According to him, in a sophisticated property market, there will be not so many new houses for trading. Therefore, the secondary market will be the main force in buying and selling homes as China's property market develops and matures," said Lu.
It seems there are many choices for investors in buying properties overseas, such as in the US, Australia, Canada, the UK, Europe and Singapore among a myriad of opportunities, but analysts suggest Chinese investors should choose traditional locations and diversify to spread risk.
However, the recent policy adjustment as well as a worsening economic environment might reduce the choice. Canada has suspended all new immigration applications recently, which will hold back many immigration-oriented investors at least over the short term.
Likewise, the increase in stamp duty for foreign investors in Singapore from 13 percent to 18 percent means an increase in investment costs and higher thresholds for foreign investors, in stark contrast with local first time homebuyers' 3 percent stamp tax, according to a China media report.
"Tax, regulations, deductions, property/asset management, procedures and tax rates and breaks can be very different and it is advisable to engage experts such as an accountant, lawyer, estate agent et cetera before buying to ensure you are getting the best deal," said Macdonald.
Local knowledge is also very important. It is best to invest where you or somebody close to you - friends and/or family - knows, he added.

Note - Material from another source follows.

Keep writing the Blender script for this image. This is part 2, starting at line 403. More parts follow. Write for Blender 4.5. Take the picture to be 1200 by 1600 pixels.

The fallout from the European debt crisis may cool the eagerness of investors wanting to buy property in the continent. Properties in the UK have been hit hard in the crisis with only London staying unscathed. As the traditional European financial center, property values in central London rose 12.9 percent year-on-year in 2012, according to Tian.
It probably cost buyers an average of 20 years to get their investment back from rental incomes in London. The biggest advantage about having a property investment in the UK is that there is no capital gains tax for sales by the non-domiciled, said Yeo.
Properties in Australia are also steady and rising, according to Tian. Even during the most severe time of the last financial crisis in 2008, property values in Australia edged down just 2 percent, while properties in the UK and the US slumped between 20 and 30 percent.